* **Material**:
--------------------------------------------------

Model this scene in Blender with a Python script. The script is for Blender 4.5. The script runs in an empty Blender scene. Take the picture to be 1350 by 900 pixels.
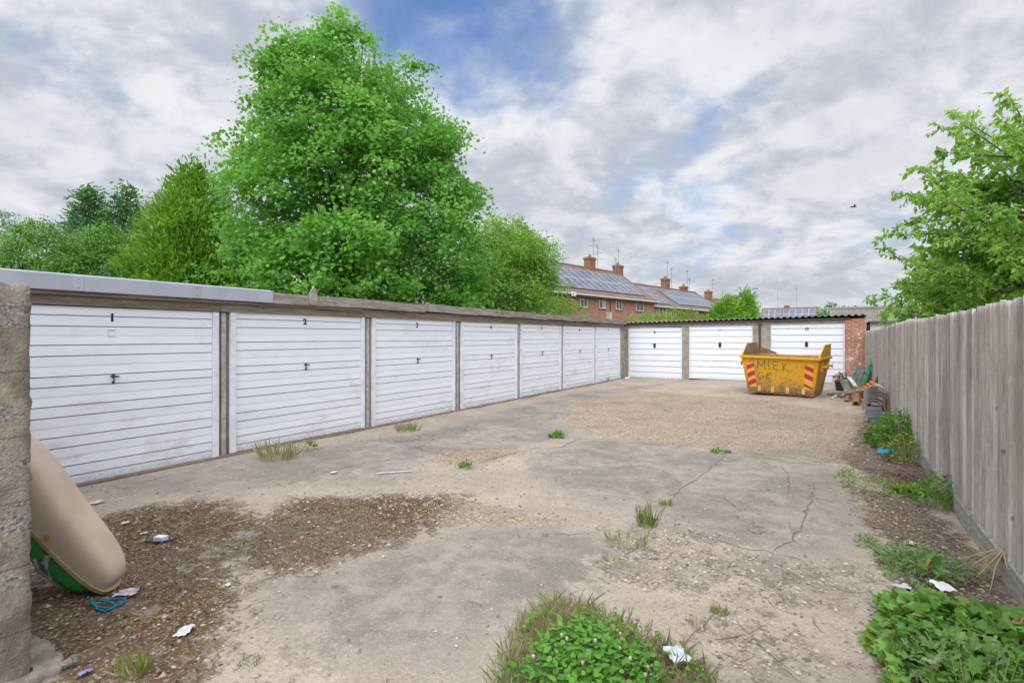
import bpy, math, random
import numpy as np
from mathutils import Vector

random.seed(7)
RNG = np.random.default_rng(11)
SC = bpy.context.scene
COL = SC.collection
R = math.radians

# ------------------------------------------------------------------ camera frame
F = 680.0; HOR = 444.0; CX = 675.0; EYE = 1.66
AN = R(31.9); SA, CA = math.sin(AN), math.cos(AN)

def cam2w(l, d):
    return (-SA * d + CA * l, CA * d + SA * l)

def gpt(px, py, z=0.0):
    d = F * (EYE - z) / (py - HOR)
    return cam2w((px - CX) / F * d, d)

def pd(px, d):
    return cam2w((px - CX) / F * d, d)

def sstep(a, b, x):
    t = np.clip((x - a) / (b - a), 0, 1)
    return t * t * (3 - 2 * t)

_ph = RNG.uniform(0, 6.28, (14, 2)); _fr = RNG.uniform(0.5, 5.0, (14, 2)) * RNG.choice([-1, 1], (14, 2))
def hz(x, y):
    x = np.asarray(x, float); y = np.asarray(y, float)
    z = 0.09 * sstep(-7, 0.3, x) * sstep(11, 20, y)
    for (p, f) in zip(_ph, _fr):
        z = z + 0.0035 * np.sin(f[0] * x + p[0]) * np.sin(f[1] * y + p[1])
    return z

# ------------------------------------------------------------------ tagging
def tag(o, label=None, cat=None, group=None, kind=None):
    if label: o['label'] = label
    if cat: o['category'] = cat
    if group: o['group'] = group
    if kind: o['kind'] = kind
    return o

def empty(name, loc=(0, 0, 0), rz=0.0, label=None, cat=None, group=None):
    o = bpy.data.objects.new(name, None); COL.objects.link(o)
    o.location = loc; o.rotation_euler = (0, 0, rz); o.empty_display_size = 0.1
    return tag(o, label, cat, group)

def copy_tree(o, parent=None):
    c = o.copy(); COL.objects.link(c)
    if parent is not None: c.parent = parent
    for ch in list(o.children): copy_tree(ch, c)
    return c

# ------------------------------------------------------------------ mesh builder
class MB:
    def __init__(s): s.v = []; s.f = []; s.m = []; s.t = []
    def add(s, vs, fs, m=0, t=0.5):
        b = len(s.v); s.v += [tuple(map(float, p)) for p in vs]
        for f in fs: s.f.append([b + i for i in f]); s.m.append(m); s.t.append(t)
    def quad(s, a, b, c, d, m=0, t=0.5): s.add([a, b, c, d], [(0, 1, 2, 3)], m, t)
    def hexa(s, p, m=0, t=0.5):
        s.add(p, [(0, 3, 2, 1), (4, 5, 6, 7), (0, 1, 5, 4), (1, 2, 6, 5), (2, 3, 7, 6), (3, 0, 4, 7)], m, t)
    def box(s, x0, x1, y0, y1, z0, z1, m=0, t=0.5):
        s.hexa([(x0, y0, z0), (x1, y0, z0), (x1, y1, z0), (x0, y1, z0), (x0, y0, z1), (x1, y0, z1), (x1, y1, z1), (x0, y1, z1)], m, t)
    def prism(s, poly, fa, fb, m=0, t=0.5):
        n = len(poly); A = [fa(*p) for p in poly]; B = [fb(*p) for p in poly]
        s.add(A + B, [tuple(range(n - 1, -1, -1)), tuple(range(n, 2 * n))] + [(i, (i + 1) % n, n + (i + 1) % n, n + i) for i in range(n)], m, t)
    def tube(s, pts, rad, n=8, m=0, t=0.5, cap=True):
        pts = [Vector(p) for p in pts]
        if not hasattr(rad, '__len__'): rad = [rad] * len(pts)
        vs = []; up = Vector((0.13, 0.21, 0.97))
        for i, p in enumerate(pts):
            d = (pts[min(i + 1, len(pts) - 1)] - pts[max(i - 1, 0)]).normalized()
            a = d.cross(up)
            if a.length < 0.1: a = d.cross(Vector((1, 0, 0)))
            a.normalize(); b = d.cross(a)
            for k in range(n):
                th = 2 * math.pi * k / n
                vs.append(p + (a * math.cos(th) + b * math.sin(th)) * rad[i])
        fs = []
        for i in range(len(pts) - 1):
            for k in range(n):
                fs.append((i * n + k, i * n + (k + 1) % n, (i + 1) * n + (k + 1) % n, (i + 1) * n + k))
        if cap: fs += [tuple(range(n - 1, -1, -1)), tuple(range((len(pts) - 1) * n, len(pts) * n))]
        s.add(vs, fs, m, t)
    def build(s, name, mats, parent=None, loc=None, rz=0.0, smooth=False, bevel=0.0):
        me = bpy.data.meshes.new(name)
        me.from_pydata(s.v, [], s.f); me.update()
        if not isinstance(mats, (list, tuple)): mats = [mats]
        for m in mats: me.materials.append(m)
        me.polygons.foreach_set('material_index', s.m)
        me.attributes.new('tint', 'FLOAT', 'FACE').data.foreach_set('value', s.t)
        uv = me.uv_layers.new(name='UVMap'); co = np.zeros(len(me.loops) * 2, np.float32)
        for p in me.polygons:
            n = p.normal
            if abs(n.z) > 0.98: a = Vector((1, 0, 0)); b = Vector((0, 1, 0))
            else:
                a = Vector((-n.y, n.x, 0)).normalized(); b = n.cross(a)
                if a.dot(Vector((0.7, 0.71, 0))) < 0: a = -a
            for li in p.loop_indices:
                c = me.vertices[me.loops[li].vertex_index].co
                co[2 * li] = c.dot(a); co[2 * li + 1] = c.dot(b)
        uv.data.foreach_set('uv', co)
        if smooth: me.polygons.foreach_set('use_smooth', [True] * len(me.polygons))
        o = bpy.data.objects.new(name, me); COL.objects.link(o)
        if parent is not None: o.parent = parent
        if loc is not None: o.location = loc
        o.rotation_euler = (0, 0, rz)
        if bevel:
            b = o.modifiers.new('bevel', 'BEVEL'); b.width = bevel; b.segments = 2; b.limit_method = 'ANGLE'
        return o

def raw_mesh(name, V, faces_k, mat, parent=None, tint=None):
    """V (M,K,3): M polygons of K corners each."""
    M, K, _ = V.shape
    me = bpy.data.meshes.new(name)
    me.vertices.add(M * K); me.vertices.foreach_set('co', V.reshape(-1).astype(np.float32))
    me.loops.add(M * K); me.loops.foreach_set('vertex_index', np.arange(M * K, dtype=np.int32))
    me.polygons.add(M); me.polygons.foreach_set('loop_start', np.arange(0, M * K, K, dtype=np.int32))
    me.update(calc_edges=True); me.validate()
    me.materials.append(mat)
    if tint is not None:
        me.attributes.new('tint', 'FLOAT', 'FACE').data.foreach_set('value', tint.astype(np.float32))
    o = bpy.data.objects.new(name, me); COL.objects.link(o)
    if parent is not None: o.parent = parent
    return o

def nrm(a): return a / (np.linalg.norm(a, axis=-1, keepdims=True) + 1e-9)

def leaf_verts(P, D, N, size, tmpl):
    D = nrm(D); S = nrm(np.cross(D, N)); N2 = np.cross(S, D)
    t = np.asarray(tmpl, float)
    size = np.broadcast_to(np.asarray(size, float), (len(P),))[:, None, None]
    return P[:, None, :] + size * (S[:, None, :] * t[None, :, 0:1] + D[:, None, :] * t[None, :, 1:2] + N2[:, None, :] * t[None, :, 2:3])

MAPLE = [(0, 0, 0), (.22, .05, -.02), (.5, .2, -.08), (.3, .38, .02), (.48, .68, -.06), (.2, .66, .02), (0, 1, -.1),
         (-.2, .66, .02), (-.48, .68, -.06), (-.3, .38, .02), (-.5, .2, -.08), (-.22, .05, -.02)]
OVAL = [(0, 0, 0), (.24, .3, .03), (.2, .65, .02), (0, 1, -.12), (-.2, .65, .02), (-.24, .3, .03)]
ROUND = [(0, 0, 0), (.36, .1, .05), (.48, .45, .06), (.25, .85, 0), (0, 1, -.06), (-.25, .85, 0), (-.48, .45, .06), (-.36, .1, .05)]
SPRAY = [(0, 0, 0), (.12, .15, .02), (.06, .3, 0), (.2, .5, .03), (.07, .6, 0), (.14, .82, .0), (0, 1, -.06), (-.14, .82, 0), (-.07, .6, 0), (-.2, .5, .03), (-.06, .3, 0), (-.12, .15, .02)]
BLADE = [(-.017, 0, 0), (.017, 0, 0), (.014, .5, .06), (0, 1, .28), (-.014, .5, .06)]
HEART = [(0, .12, 0), (.2, 0, .03), (.46, .18, .05), (.42, .5, .04), (.2, .8, 0), (0, 1.05, -.12), (-.2, .8, 0), (-.42, .5, .04), (-.46, .18, .05), (-.2, 0, .03)]
NETTLE = [(0, 0, 0), (.2, .2, .03), (.12, .3, .03), (.18, .5, .02), (.08, .6, .02), (0, 1, -.15), (-.08, .6, .02), (-.18, .5, .02), (-.12, .3, .03), (-.2, .2, .03)]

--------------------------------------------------

* **Job**:
Without the pictures, return the listing above from its first line through the line that has "R = math.radians".

* **Reply to the exercise**:
Model this scene in Blender with a Python script. The script is for Blender 4.5. The script runs in an empty Blender scene. Take the picture to be 1350 by 900 pixels.
import bpy, math, random
import numpy as np
from mathutils import Vector

random.seed(7)
RNG = np.random.default_rng(11)
SC = bpy.context.scene
COL = SC.collection
R = math.radians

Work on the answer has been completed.